GIVEN INSTRUCTION :: Leave out any pictures and transcribe all other data below exactly.

........

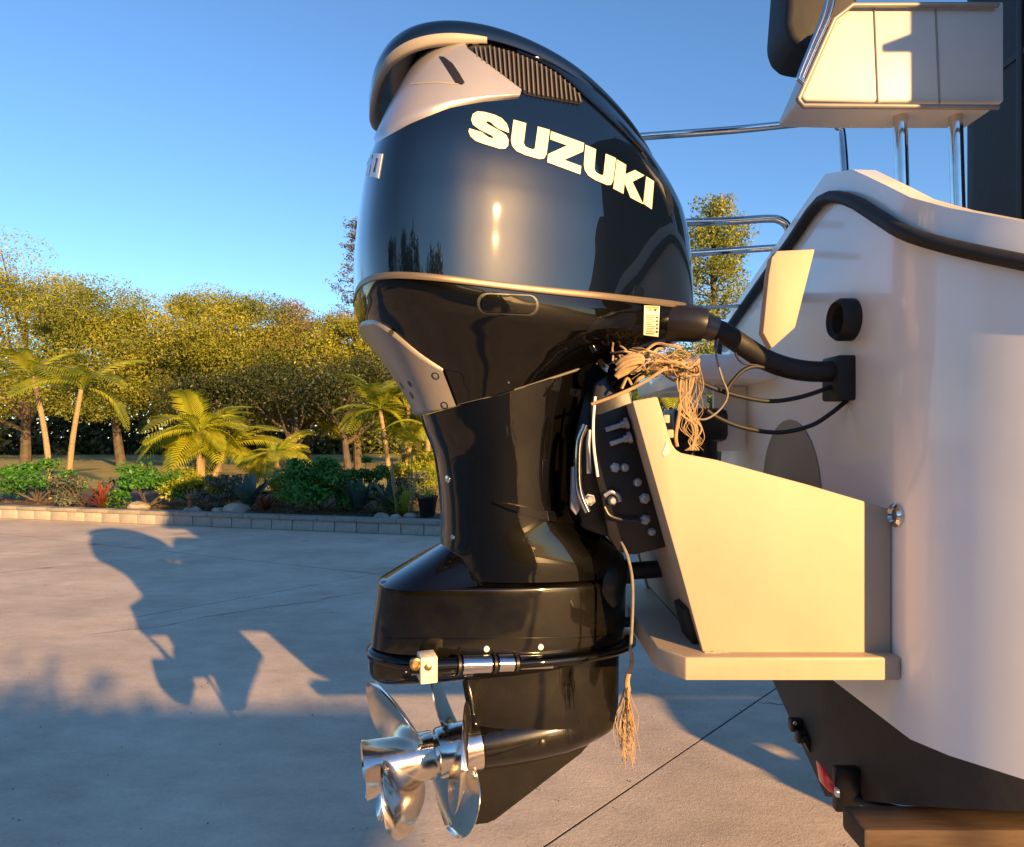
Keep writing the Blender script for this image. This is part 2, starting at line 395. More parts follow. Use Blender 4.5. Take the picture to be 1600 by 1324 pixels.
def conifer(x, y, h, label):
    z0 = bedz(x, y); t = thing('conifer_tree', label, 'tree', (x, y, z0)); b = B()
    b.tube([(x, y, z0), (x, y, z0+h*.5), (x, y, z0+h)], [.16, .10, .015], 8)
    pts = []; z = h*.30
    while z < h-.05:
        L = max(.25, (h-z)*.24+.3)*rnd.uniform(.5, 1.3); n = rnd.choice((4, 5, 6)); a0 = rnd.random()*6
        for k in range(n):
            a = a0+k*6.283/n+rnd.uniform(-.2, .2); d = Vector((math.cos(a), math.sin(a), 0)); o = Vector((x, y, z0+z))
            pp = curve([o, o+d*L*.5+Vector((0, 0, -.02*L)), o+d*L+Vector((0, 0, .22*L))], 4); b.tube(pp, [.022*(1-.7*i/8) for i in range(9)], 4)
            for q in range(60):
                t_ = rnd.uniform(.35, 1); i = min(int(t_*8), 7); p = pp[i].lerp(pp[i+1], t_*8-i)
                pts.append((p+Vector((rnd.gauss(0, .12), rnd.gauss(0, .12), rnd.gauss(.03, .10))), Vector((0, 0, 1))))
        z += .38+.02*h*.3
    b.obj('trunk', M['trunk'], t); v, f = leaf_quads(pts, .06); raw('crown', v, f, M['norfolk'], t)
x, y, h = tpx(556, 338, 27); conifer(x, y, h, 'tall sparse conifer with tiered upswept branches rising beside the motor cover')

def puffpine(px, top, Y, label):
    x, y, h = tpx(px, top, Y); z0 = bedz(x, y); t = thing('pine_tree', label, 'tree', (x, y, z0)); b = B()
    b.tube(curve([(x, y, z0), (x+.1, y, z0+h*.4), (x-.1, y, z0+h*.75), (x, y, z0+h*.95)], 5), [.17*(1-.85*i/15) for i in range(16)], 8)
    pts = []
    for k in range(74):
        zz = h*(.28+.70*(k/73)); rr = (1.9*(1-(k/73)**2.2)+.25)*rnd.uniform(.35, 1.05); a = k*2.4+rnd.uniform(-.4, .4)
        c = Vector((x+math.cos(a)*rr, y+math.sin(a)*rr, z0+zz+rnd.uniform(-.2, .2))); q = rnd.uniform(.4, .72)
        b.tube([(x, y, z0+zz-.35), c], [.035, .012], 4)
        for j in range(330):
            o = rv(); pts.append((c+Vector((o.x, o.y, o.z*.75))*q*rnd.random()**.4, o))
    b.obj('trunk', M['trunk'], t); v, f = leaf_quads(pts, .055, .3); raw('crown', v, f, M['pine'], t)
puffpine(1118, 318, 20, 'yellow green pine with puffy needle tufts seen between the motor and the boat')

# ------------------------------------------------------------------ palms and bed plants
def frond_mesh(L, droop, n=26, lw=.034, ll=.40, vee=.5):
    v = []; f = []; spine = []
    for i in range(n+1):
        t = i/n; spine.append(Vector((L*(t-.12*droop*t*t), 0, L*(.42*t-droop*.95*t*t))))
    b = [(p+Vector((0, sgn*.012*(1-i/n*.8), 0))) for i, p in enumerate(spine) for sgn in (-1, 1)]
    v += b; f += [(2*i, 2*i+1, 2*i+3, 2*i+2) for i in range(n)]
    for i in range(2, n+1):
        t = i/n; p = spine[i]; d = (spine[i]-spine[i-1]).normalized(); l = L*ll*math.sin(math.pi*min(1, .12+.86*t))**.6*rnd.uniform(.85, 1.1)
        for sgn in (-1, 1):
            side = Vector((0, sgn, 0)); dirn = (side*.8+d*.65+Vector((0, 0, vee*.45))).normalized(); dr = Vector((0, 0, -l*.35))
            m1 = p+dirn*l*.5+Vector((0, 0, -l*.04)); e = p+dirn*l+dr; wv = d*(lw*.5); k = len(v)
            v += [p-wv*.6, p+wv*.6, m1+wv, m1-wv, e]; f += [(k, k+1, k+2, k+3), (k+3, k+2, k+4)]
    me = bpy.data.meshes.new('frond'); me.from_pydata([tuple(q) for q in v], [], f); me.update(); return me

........

CORRECT RESULT ::
Keep writing the Blender script for this image. This is part 2, starting at line 395. More parts follow. Use Blender 4.5. Take the picture to be 1600 by 1324 pixels.
def conifer(x, y, h, label):
    z0 = bedz(x, y); t = thing('conifer_tree', label, 'tree', (x, y, z0)); b = B()
    b.tube([(x, y, z0), (x, y, z0+h*.5), (x, y, z0+h)], [.16, .10, .015], 8)
    pts = []; z = h*.30
    while z < h-.05:
        L = max(.25, (h-z)*.24+.3)*rnd.uniform(.5, 1.3); n = rnd.choice((4, 5, 6)); a0 = rnd.random()*6
        for k in range(n):
            a = a0+k*6.283/n+rnd.uniform(-.2, .2); d = Vector((math.cos(a), math.sin(a), 0)); o = Vector((x, y, z0+z))
            pp = curve([o, o+d*L*.5+Vector((0, 0, -.02*L)), o+d*L+Vector((0, 0, .22*L))], 4); b.tube(pp, [.022*(1-.7*i/8) for i in range(9)], 4)
            for q in range(60):
                t_ = rnd.uniform(.35, 1); i = min(int(t_*8), 7); p = pp[i].lerp(pp[i+1], t_*8-i)
                pts.append((p+Vector((rnd.gauss(0, .12), rnd.gauss(0, .12), rnd.gauss(.03, .10))), Vector((0, 0, 1))))
        z += .38+.02*h*.3
    b.obj('trunk', M['trunk'], t); v, f = leaf_quads(pts, .06); raw('crown', v, f, M['norfolk'], t)
x, y, h = tpx(556, 338, 27); conifer(x, y, h, 'tall sparse conifer with tiered upswept branches rising beside the motor cover')

def puffpine(px, top, Y, label):
    x, y, h = tpx(px, top, Y); z0 = bedz(x, y); t = thing('pine_tree', label, 'tree', (x, y, z0)); b = B()
    b.tube(curve([(x, y, z0), (x+.1, y, z0+h*.4), (x-.1, y, z0+h*.75), (x, y, z0+h*.95)], 5), [.17*(1-.85*i/15) for i in range(16)], 8)
    pts = []
    for k in range(74):
        zz = h*(.28+.70*(k/73)); rr = (1.9*(1-(k/73)**2.2)+.25)*rnd.uniform(.35, 1.05); a = k*2.4+rnd.uniform(-.4, .4)
        c = Vector((x+math.cos(a)*rr, y+math.sin(a)*rr, z0+zz+rnd.uniform(-.2, .2))); q = rnd.uniform(.4, .72)
        b.tube([(x, y, z0+zz-.35), c], [.035, .012], 4)
        for j in range(330):
            o = rv(); pts.append((c+Vector((o.x, o.y, o.z*.75))*q*rnd.random()**.4, o))
    b.obj('trunk', M['trunk'], t); v, f = leaf_quads(pts, .055, .3); raw('crown', v, f, M['pine'], t)
puffpine(1118, 318, 20, 'yellow green pine with puffy needle tufts seen between the motor and the boat')

# ------------------------------------------------------------------ palms and bed plants
def frond_mesh(L, droop, n=26, lw=.034, ll=.40, vee=.5):
    v = []; f = []; spine = []
    for i in range(n+1):
        t = i/n; spine.append(Vector((L*(t-.12*droop*t*t), 0, L*(.42*t-droop*.95*t*t))))
    b = [(p+Vector((0, sgn*.012*(1-i/n*.8), 0))) for i, p in enumerate(spine) for sgn in (-1, 1)]
    v += b; f += [(2*i, 2*i+1, 2*i+3, 2*i+2) for i in range(n)]
    for i in range(2, n+1):
        t = i/n; p = spine[i]; d = (spine[i]-spine[i-1]).normalized(); l = L*ll*math.sin(math.pi*min(1, .12+.86*t))**.6*rnd.uniform(.85, 1.1)
        for sgn in (-1, 1):
            side = Vector((0, sgn, 0)); dirn = (side*.8+d*.65+Vector((0, 0, vee*.45))).normalized(); dr = Vector((0, 0, -l*.35))
            m1 = p+dirn*l*.5+Vector((0, 0, -l*.04)); e = p+dirn*l+dr; wv = d*(lw*.5); k = len(v)
            v += [p-wv*.6, p+wv*.6, m1+wv, m1-wv, e]; f += [(k, k+1, k+2, k+3), (k+3, k+2, k+4)]
    me = bpy.data.meshes.new('frond'); me.from_pydata([tuple(q) for q in v], [], f); me.update(); return me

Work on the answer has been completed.